SHORT TASK: Print the lines of the listing below verbatim from its first line through the line bearing "t=np.clip((x-a)/(b-a),0,1); return t*t*(3-2*t)". Any pictures are to be omitted.

DATASET CONTENT:
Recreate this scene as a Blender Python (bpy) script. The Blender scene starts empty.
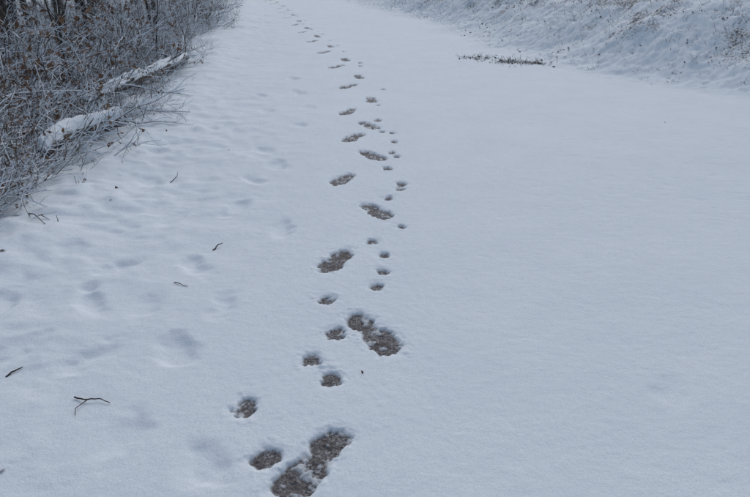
import bpy, math, random, time
import numpy as np
from mathutils import Vector
R=random.Random(7)
T0=time.time()
sc=bpy.context.scene
sc.view_settings.view_transform='Standard'; sc.view_settings.look='None'; sc.view_settings.exposure=0

# ---------------------------------------------------------------- noise
def vnoise(x,y,seed=0):
    xi=np.floor(x).astype(np.int64); yi=np.floor(y).astype(np.int64)
    fx=x-xi; fy=y-yi
    fx=fx*fx*fx*(fx*(fx*6-15)+10); fy=fy*fy*fy*(fy*(fy*6-15)+10)
    def h(a,b):
        n=(a*374761393+b*668265263+seed*982451653)&0xffffffff
        n=((n^(n>>13))*1274126177)&0xffffffff
        n=(n^(n>>16))&0xffffffff
        return n/4294967295.0*2-1
    a=h(xi,yi); b=h(xi+1,yi); c=h(xi,yi+1); d=h(xi+1,yi+1)
    return (a*(1-fx)+b*fx)*(1-fy)+(c*(1-fx)+d*fx)*fy
def fbm(x,y,seed=0,o=3):
    s=0; a=1; t=0
    for i in range(o):
        ca,sa=math.cos(i*1.1+.4),math.sin(i*1.1+.4)
        s=s+a*vnoise((x*ca-y*sa)*2**i+i*7.3,(x*sa+y*ca)*2**i-i*3.1,seed+i); t+=a; a*=.5
    return s/t
def sstep(a,b,x):
    t=np.clip((x-a)/(b-a),0,1); return t*t*(3-2*t)

# ---------------------------------------------------------------- terrain
YL=[-20,3.0,3.83,6.08,10.4,21.4,40,80]; XL=[-2.9,-2.40,-2.15,-2.15,-2.6,-4.0,-9,-24]
YR=[-20,3,7.45,9.9,15.6,23.7,40,80]; XR=[6.2,5.1,3.85,2.2,1.1,-1.3,-5.6,-20]
def xl(y): return np.interp(y,YL,XL)
def xr(y): return np.interp(y,YR,XR)
def base(x,y):
    wl=.24*fbm(x*1.3,y*1.3,11,3); wr=.40*fbm(x*.9,y*.9,17,3)
    el=xl(y)-x+wl; er=x-xr(y)+wr
    z=np.zeros_like(x)
    L=np.clip(el,0,None); Rr=np.clip(er,0,None)
    z=z-0.16*np.minimum(L,7)*sstep(0,.8,L)
    z=z+0.36*np.minimum(Rr,9)*sstep(-.2,1.8,Rr)
    z=z+.05*np.exp(-((el+.15)/.35)**2)
    vl=sstep(-2.0,-.3,el)
    onl=sstep(0,.5,el); onr=sstep(-.35,1.0,er)
    z=z+.012*fbm(x*.9,y*.9,3,2)
    lump=fbm(x*3.2,y*3.2,21,3)
    near=1-sstep(5,9,y)
    z=z+vl*(.026*lump+.028*np.clip(fbm(x*6,y*6,23,2),-.2,1))*(.5+.5*near)+(.0015+.004*vl*near)*fbm(x*9,y*9,25,2)
    z=z+onl*.10*fbm(x*2.4,y*2.4,31,3)
    z=z+onr*(.06*fbm(x*1.5,y*1.5,41,3)+.026*fbm(x*7,y*7,45,3)+.030*fbm(x*21,y*21,47,2))
    z=z+.0016*fbm(x*30,y*30,51,2)
    gr=sstep(.0,1.8,x)*sstep(2.6,4.6,y)*(1-onr)
    g2=fbm(x*17,y*17,55,2)
    z=z-gr*.010*np.clip(g2-.30,0,1)
    return z,el,er

shoes=[(-.15,1.81,-.23,1.65),(-.06,2.61,.03,2.46),(-.18,3.33,-.235,3.21),(-.03,4.07,.035,3.96),(-.21,4.70,-.25,4.60),(-.07,5.32,.01,5.20),(-.16,5.90,-.22,5.78),(-.10,6.33,-.03,6.22),(-.25,6.93,-.29,6.80)]
paws=[(-.47,2.00),(-.35,1.74),(-.26,2.32),(-.17,2.19),(-.23,2.83),(-.17,2.53),(.01,2.96),(.04,3.13),(-.02,3.53),(.05,3.34),(.16,3.75),(.18,4.54),(.17,4.44),(.09,4.25),(.09,4.90),(.14,5.35),(.18,5.22),(.16,5.69),(.03,6.48),(.06,6.04),(.15,6.01)]
TY=[7,7.43,8.01,9.06,10.19,12.14,14.17,16.73,21.5,30]; TX=[-.15,-.14,-.18,-.33,-.51,-.90,-1.38,-1.9,-2.9,-5]
y=7.5;k=0
while y<26:
    cx=float(np.interp(y,TY,TX)); s=(-1)**k
    shoes.append((cx+s*.07+.02,y+.07,cx+s*.12+R.uniform(-.03,.03),y-.07))
    for j in range(R.choice((1,2))): paws.append((cx+.2+R.uniform(-.14,.14),y+R.uniform(-.35,.35)))
    y+=.75+R.uniform(-.10,.10);k+=1
old=[(-.82,2.37),(-.85,1.86),(-1.34,2.80),(-.90,5.41),(-.86,4.61),(-1.51,6.08),(-.70,6.27),(-1.33,3.19),(-1.67,3.38),(1.1,2.08),(-.87,4.09),(-1.15,2.3),(-1.25,3.9),(-.95,3.2),(-.75,5.0),(-.7,7.1),(-.9,7.9),(-1.05,8.8),(-.55,3.7),(-1.6,4.6),(-1.75,5.3),(-1.05,2.75),(-.7,2.75),(-1.5,2.35),(-1.75,2.75),(-.55,1.7),(-1.1,6.9),(-1.3,7.7)]

def axis(segs):
    out=[]
    for a,b,s in segs:
        n=max(1,round((b-a)/s)); out+=list(np.linspace(a,b,n,endpoint=False))
    out.append(segs[-1][1]); return out
def grow(start,end,s,g):
    out=[];v=start;sg=1 if end>start else -1
    while (end-v)*sg>0:
        s*=g; v+=s*sg; out.append(v)
    return out
xm=axis([(-6.5,-2.8,.035),(-2.8,-.6,.013),(-.6,.28,.0045),(.28,1.6,.015),(1.6,7.0,.027)])
xs=np.array(sorted(grow(-6.5,-90,.04,1.06)+xm+grow(7.0,90,.035,1.06)))
ys=[1.25]
while ys[-1]<20:
    d=ys[-1]; ys.append(d+min(max(.0048,d*d*.00075),.032))
ys=np.array(sorted(grow(1.25,-40,.012,1.08)+ys+grow(ys[-1],150,.035,1.06)))
NX,NY=len(xs),len(ys)
X,Y=np.meshgrid(xs,ys)
Z,EL,ER=base(X,Y)
PR=np.zeros_like(X); ID=np.full(X.shape,-1,int)
def window(x0,x1,y0,y1):
    a,b=np.searchsorted(xs,[x0,x1]); c,d=np.searchsorted(ys,[y0,y1]); return slice(c,d),slice(a,b)
def ell(px,py,cx,cy,ang,a,b):
    dx,dy=px-cx,py-cy; c,s=math.cos(ang),math.sin(ang)
    u=(dx*c+dy*s)/a; v=(-dx*s+dy*c)/b
    r=np.sqrt(u*u+v*v)+1e-9
    return (r-1)*min(a,b)
def stamp(sdf,w,idn,depth,amp):
    px,py=X[w],Y[w]
    sdf=sdf+amp*fbm(px*17,py*17,61+idn,2)+.7*amp*fbm(px*48,py*48,63+idn,3)
    clump=np.clip(fbm(px*34,py*34,79+idn,3)-.22,0,1)
    fl=.003*fbm(px*60,py*60,71,2)+.003*vnoise(px*100,py*100,75)-.020*clump
    k=1-sstep(-.008,.006,sdf)
    Z[w]=Z[w]-k*(depth+fl)-.005*np.exp(-(np.clip(sdf,0,1)/.018)**2)*(1-k)+.006*np.clip(fbm(px*40,py*40,77,2),0,1)*np.exp(-((sdf-.02)/.02)**2)
    m=(1-sstep(-.009,.001,sdf))*(1-.6*sstep(.04,.2,clump))
    PR[w]=np.maximum(PR[w],m)
    idw=ID[w]; idw[sdf<.004]=idn; ID[w]=idw
names=[]
for i,(hx,hy,fx,fy) in enumerate(shoes):
    w=window(min(hx,fx)-.3,max(hx,fx)+.3,min(hy,fy)-.3,max(hy,fy)+.3)
    px,py=X[w],Y[w]; ang=math.atan2(fy-hy,fx-hx)
    far=1.04 if hy<3 else R.uniform(.88,.98)
    a=ell(px,py,hx,hy,ang,.085*far,.056*far); b=ell(px,py,fx,fy,ang+R.uniform(-.2,.2),.106*far,.070*far)
    k=.035; h=np.clip(.5+.5*(b-a)/k,0,1); s=b*(1-h)+a*h-k*h*(1-h)
    stamp(s,w,len(names),.018,.014); names.append('shoe_print')
for i,(cx,cy) in enumerate(paws):
    w=window(cx-.2,cx+.2,cy-.2,cy+.2); px,py=X[w],Y[w]; an=math.pi/2+R.uniform(-.9,.9)
    sz=R.uniform(.8,1.12)*(1.04 if cy<2.9 else .84)
    a=ell(px,py,cx,cy,an,.046*sz,.035*sz)
    o=R.uniform(-.5,.5)
    for t in (-.65,0,.65):
        a=np.minimum(a,ell(px,py,cx+math.sin(t+o)*.036*sz,cy-math.cos(t+o)*.038*sz,0,.016,.018))
    stamp(a,w,len(names),.017,.010); names.append('dog_paw_print')
for i,(cx,cy) in enumerate(old):
    w=window(cx-.5,cx+.5,cy-.5,cy+.5); px,py=X[w],Y[w]
    a=ell(px,py,cx,cy,1.57+R.uniform(-.7,.7),R.uniform(.09,.15),R.uniform(.05,.075))+.03*fbm(px*12,py*12,i,2)
    Z[w]-=(R.uniform(.016,.028) if cx<0 else .009)*(1-sstep(-.045,.035,a))
LI=np.clip(sstep(.0,.9,EL)*.95,0,1)*(.66+.5*fbm(X*1.1,Y*1.1,81,2))
LR=sstep(.0,1.5,ER)*(.56+.30*fbm(X*.8,Y*.8,85,3)+.30*fbm(X*4,Y*4,87,2))
for (cx,cy,r) in ((1.95,10.2,.25),(2.3,10.05,.18),(1.6,10.6,.15)):
    LR=np.maximum(LR,.95*np.exp(-(((X-cx)/r/1.3)**2+((Y-cy)/r)**2)))
LI=np.clip(np.maximum(LI,LR),0,1)
print('grid',NX,NY,time.time()-T0)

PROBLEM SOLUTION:
Recreate this scene as a Blender Python (bpy) script. The Blender scene starts empty.
import bpy, math, random, time
import numpy as np
from mathutils import Vector
R=random.Random(7)
T0=time.time()
sc=bpy.context.scene
sc.view_settings.view_transform='Standard'; sc.view_settings.look='None'; sc.view_settings.exposure=0

# ---------------------------------------------------------------- noise
def vnoise(x,y,seed=0):
    xi=np.floor(x).astype(np.int64); yi=np.floor(y).astype(np.int64)
    fx=x-xi; fy=y-yi
    fx=fx*fx*fx*(fx*(fx*6-15)+10); fy=fy*fy*fy*(fy*(fy*6-15)+10)
    def h(a,b):
        n=(a*374761393+b*668265263+seed*982451653)&0xffffffff
        n=((n^(n>>13))*1274126177)&0xffffffff
        n=(n^(n>>16))&0xffffffff
        return n/4294967295.0*2-1
    a=h(xi,yi); b=h(xi+1,yi); c=h(xi,yi+1); d=h(xi+1,yi+1)
    return (a*(1-fx)+b*fx)*(1-fy)+(c*(1-fx)+d*fx)*fy
def fbm(x,y,seed=0,o=3):
    s=0; a=1; t=0
    for i in range(o):
        ca,sa=math.cos(i*1.1+.4),math.sin(i*1.1+.4)
        s=s+a*vnoise((x*ca-y*sa)*2**i+i*7.3,(x*sa+y*ca)*2**i-i*3.1,seed+i); t+=a; a*=.5
    return s/t
def sstep(a,b,x):
    t=np.clip((x-a)/(b-a),0,1); return t*t*(3-2*t)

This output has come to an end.